Monday, Sep. 20, 1976

Look Up in Horror

Flying at 29,000 ft. near Zagreb, Yugoslavia, last week, Lufthansa Pilot Josef Kroese chanced to glance above him. There he saw a scene that caused him to stare in disbelief. Four thousand feet overhead, at the same altitude, two other jetliners were closing fast from opposite directions. As Kroese looked on in horror, the planes smashed head-on into each other. They immediately fell from the sky in battered pieces of wreckage that landed twelve miles apart; at least one woman, working on her farm, was killed by the debris. After reassembling corpses, which were strewn all over the broad area, as best they could and checking them against airline lists, Yugoslav authorities announced that 176 people had died in the collision.

The toll was the highest in aviation history for a two-plane crash, exceeding the casualty list of 162 five years ago at Morioka, Japan, when a Japanese fighter with a student pilot at the controls plowed into an All Nippon Airways Boeing 727. Even so, in an era of constantly expanding aircraft capacity, the Yugoslav accident was not the worst crash on record. That doubtful honor still belongs to a Turkish Airlines DC-10 jumbo that crashed near Paris two years ago, killing all 345 people aboard.

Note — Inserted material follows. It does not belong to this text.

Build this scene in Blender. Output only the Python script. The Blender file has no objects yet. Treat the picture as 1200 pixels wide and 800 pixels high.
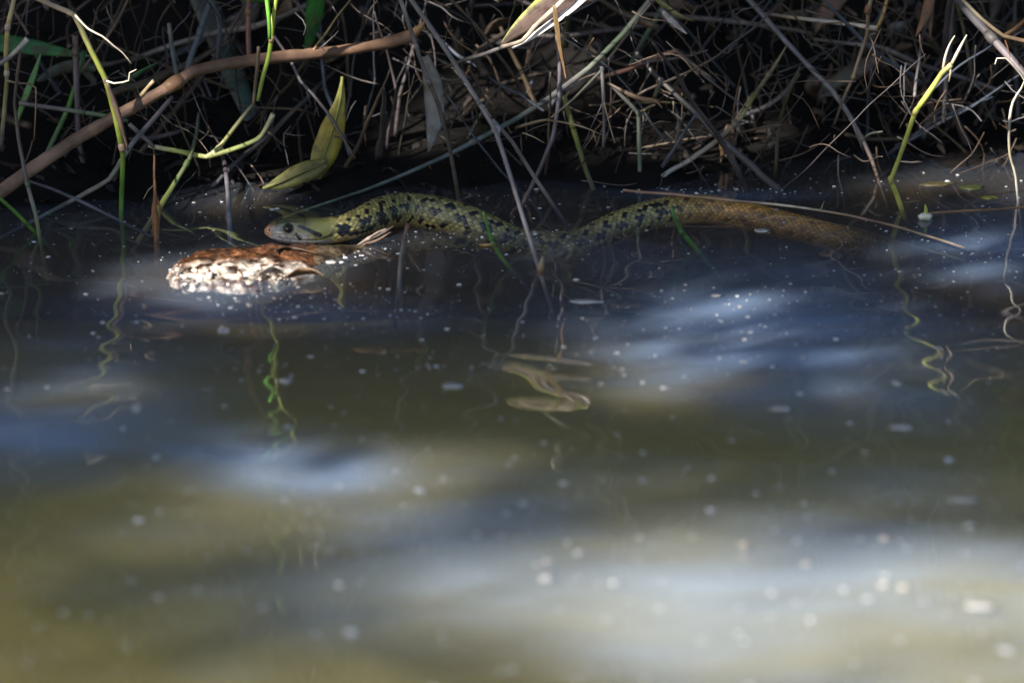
import bpy, math, random
import numpy as np
from mathutils import Vector, noise, Matrix
random.seed(7); rng = np.random.default_rng(7)
SC = bpy.context.scene
COL = SC.collection
R = math.radians
# ------------------------------------------------------------------ camera, sky, sun
CAM = Vector((0.0, -4.8, 1.3)); PITCH = R(15.9); LENS = 300.0
cd = bpy.data.cameras.new("camera"); cam = bpy.data.objects.new("camera", cd); COL.objects.link(cam)
cam.location = CAM; cam.rotation_euler = (R(90) - PITCH, 0, 0)
cd.lens = LENS; cd.sensor_width = 36.0; cd.clip_start = 0.1; cd.clip_end = 500
cd.dof.use_dof = True; cd.dof.focus_distance = 4.99; cd.dof.aperture_fstop = 6.3
SC.camera = cam
SUN = Vector((-0.55, -0.58, 0.60)).normalized()
w = bpy.data.worlds.new("World"); SC.world = w; w.use_nodes = True
nt = w.node_tree
sky = nt.nodes.new('ShaderNodeTexSky'); sky.sky_type = 'NISHITA'; sky.sun_disc = False
sky.sun_elevation = math.asin(SUN.z); sky.sun_rotation = math.atan2(SUN.x, SUN.y)
nt.links.new(sky.outputs[0], nt.nodes['Background'].inputs[0]); nt.nodes['Background'].inputs[1].default_value = 0.05
sl = bpy.data.lights.new("sun", 'SUN'); sl.energy = 5.0; sl.angle = R(0.53); sl.color = (1.0, 0.94, 0.85)
so = bpy.data.objects.new("sun", sl); COL.objects.link(so); so.rotation_euler = SUN.to_track_quat('Z', 'Y').to_euler()
so.location = (-3, -3, 6)
SC.view_settings.view_transform = 'Standard'; SC.view_settings.look = 'None'
SC.view_settings.exposure = 1.45; SC.view_settings.gamma = 1.0
SC.render.engine = 'CYCLES'
cy = SC.cycles
cy.use_denoising = True
cy.max_bounces = 14; cy.diffuse_bounces = 3; cy.glossy_bounces = 3; cy.transmission_bounces = 4
cy.volume_bounces = 10; cy.transparent_max_bounces = 12
cy.caustics_reflective = False; cy.caustics_refractive = False; cy.sample_clamp_indirect = 4.0
# ------------------------------------------------------------------ pixel -> place helpers
FW = Vector((0, math.cos(PITCH), -math.sin(PITCH))); UP = Vector((0, math.sin(PITCH), math.cos(PITCH))); RT = Vector((1, 0, 0))
K = 36.0 / LENS / 1200.0
def ray(px, py): return FW + RT * ((px - 600) * K) + UP * ((400 - py) * K)
def onz(px, py, z=0.0):
    d = ray(px, py); return CAM + d * ((z - CAM.z) / d.z)
def ony(px, py, y):
    d = ray(px, py); return CAM + d * ((y - CAM.y) / d.y)
MM = 0.001; PX = 0.0005
# ------------------------------------------------------------------ materials
def new_mat(name):
    m = bpy.data.materials.new(name); m.use_nodes = True
    n = m.node_tree; b = n.nodes['Principled BSDF']; return m, n, b
def attr_mat(name, rough=0.5, spec=0.5, streak=(3.0, 60.0), amt=0.45, bump=0.15, coat=0.0, uv=True, fine=900.0):
    m, n, b = new_mat(name); L = n.links.new
    a = n.nodes.new('ShaderNodeAttribute'); a.attribute_name = 'col'
    tc = n.nodes.new('ShaderNodeTexCoord'); mp = n.nodes.new('ShaderNodeMapping')
    nz = n.nodes.new('ShaderNodeTexNoise'); nz.inputs['Detail'].default_value = 6
    if uv:
        L(tc.outputs['UV'], mp.inputs['Vector']); mp.inputs['Scale'].default_value = (streak[0], streak[1], 1); nz.inputs['Scale'].default_value = 1.0
    else:
        L(tc.outputs['Object'], mp.inputs['Vector']); nz.inputs['Scale'].default_value = streak[1]
    L(mp.outputs[0], nz.inputs['Vector'])
    n2 = n.nodes.new('ShaderNodeTexNoise'); n2.inputs['Scale'].default_value = fine / 6; n2.inputs['Detail'].default_value = 4
    L(tc.outputs['Object'], n2.inputs['Vector'])
    ad = n.nodes.new('ShaderNodeMath'); ad.operation = 'ADD'; L(nz.outputs['Fac'], ad.inputs[0]); L(n2.outputs['Fac'], ad.inputs[1])
    mr = n.nodes.new('ShaderNodeMapRange'); L(ad.outputs[0], mr.inputs[0])
    mr.inputs[1].default_value = 0.65; mr.inputs[2].default_value = 1.35; mr.inputs[3].default_value = 1 - amt; mr.inputs[4].default_value = 1 + amt
    mx = n.nodes.new('ShaderNodeVectorMath'); mx.operation = 'SCALE'; L(a.outputs['Color'], mx.inputs[0]); L(mr.outputs[0], mx.inputs['Scale'])
    L(mx.outputs[0], b.inputs['Base Color'])
    b.inputs['Roughness'].default_value = rough; b.inputs['Specular IOR Level'].default_value = spec
    b.inputs['Coat Weight'].default_value = coat; b.inputs['Coat Roughness'].default_value = 0.15
    if name == 'leaf':        # brown age spots
        n3 = n.nodes.new('ShaderNodeTexNoise'); n3.inputs['Scale'].default_value = 130; n3.inputs['Detail'].default_value = 5; L(tc.outputs['Object'], n3.inputs['Vector'])
        r3 = n.nodes.new('ShaderNodeMapRange'); L(n3.outputs['Fac'], r3.inputs[0]); r3.inputs[1].default_value = .54; r3.inputs[2].default_value = .66; r3.inputs[4].default_value = .75
        mc = n.nodes.new('ShaderNodeMix'); mc.data_type = 'RGBA'; L(r3.outputs[0], mc.inputs[0]); L(mx.outputs[0], mc.inputs[6]); mc.inputs[7].default_value = (.07, .045, .025, 1); L(mc.outputs[2], b.inputs['Base Color'])
    if bump:
        bp = n.nodes.new('ShaderNodeBump'); bp.inputs['Strength'].default_value = bump; bp.inputs['Distance'].default_value = 0.001
        L(ad.outputs[0], bp.inputs['Height']); L(bp.outputs[0], b.inputs['Normal'])
    return m
M_STEM = attr_mat('stem', 0.5, 0.4, (6, 900), 0.4, 0.3)
M_LEAF = attr_mat('leaf', 0.42, 0.45, (26, 160), 0.45, 0.3)
M_SNAKE = attr_mat('snake skin', 0.24, 0.6, (1, 500), 0.16, 0.1, 0.25, uv=False, fine=4000)
M_CLOD = attr_mat('wet rotten wood', 0.34, 0.5, (1, 260), 0.5, 0.4, 0.6, uv=False, fine=2400)
M_BARE = attr_mat('earth', 0.8, 0.2, (1, 40), 0.5, 0.6, 0.0, uv=False, fine=900)
M_FOLI = attr_mat('foliage', 0.5, 0.4, (8, 40), 0.3, 0.0)
M_FLEK = attr_mat('floating flecks', 0.22, 0.6, (1, 300), 0.25, 0.0, 0.5, uv=False)
M_EYE = attr_mat('eye', 0.05, 0.35, (1, 300), 0.1, 0.0, 0.0, uv=False)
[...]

The planes in last week's collision were a British Airways Trident--Flight 476--bound from London to Istanbul with 63 aboard, and a Yugoslav DC-9. The Yugoslav plane had been chartered to return West German vacationers to Cologne after a 14-day vacation at the Adriatic resort of Split.

One of the first to arrive at the scene of the crash was Policeman Garo Tomaevic. "I saw bodies lying all around," he told reporters. "There was a baby still giving feeble signs of life near the [British] plane, but even if the ambulances had arrived before me, it would have been too late to save it."

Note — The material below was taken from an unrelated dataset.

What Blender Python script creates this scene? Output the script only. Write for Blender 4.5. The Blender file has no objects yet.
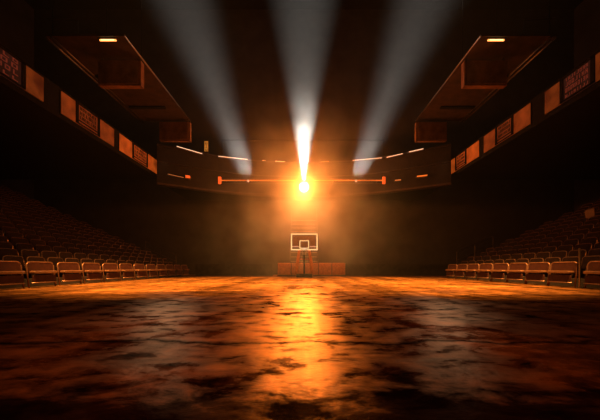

Reconstructing events, Yugoslav authorities were told that the DC-9 had been cleared shortly before the crash to climb to 35,000 ft. But the area around Zagreb--a key sky junction of routes to Turkey, Greece and Mediterranean resorts--is one of Europe's busiest air corridors, and the Yugoslav pilot was unaware that the British Trident was already flying at that altitude. Zagreb's air controllers may well be responsible for this fatal error. The preliminary opinion of Vjeceslav Jakovac, the Yugoslav judge heading the investigation, was that the controllers probably had incorrectly assessed the altitude of the planes. Five of the controllers were taken into custody for questioning. If found guilty, they could face stiff penalties; in 1974, a Zagreb locomotive engineer found responsible for a train crash killing 130 people received a 15-year prison sentence.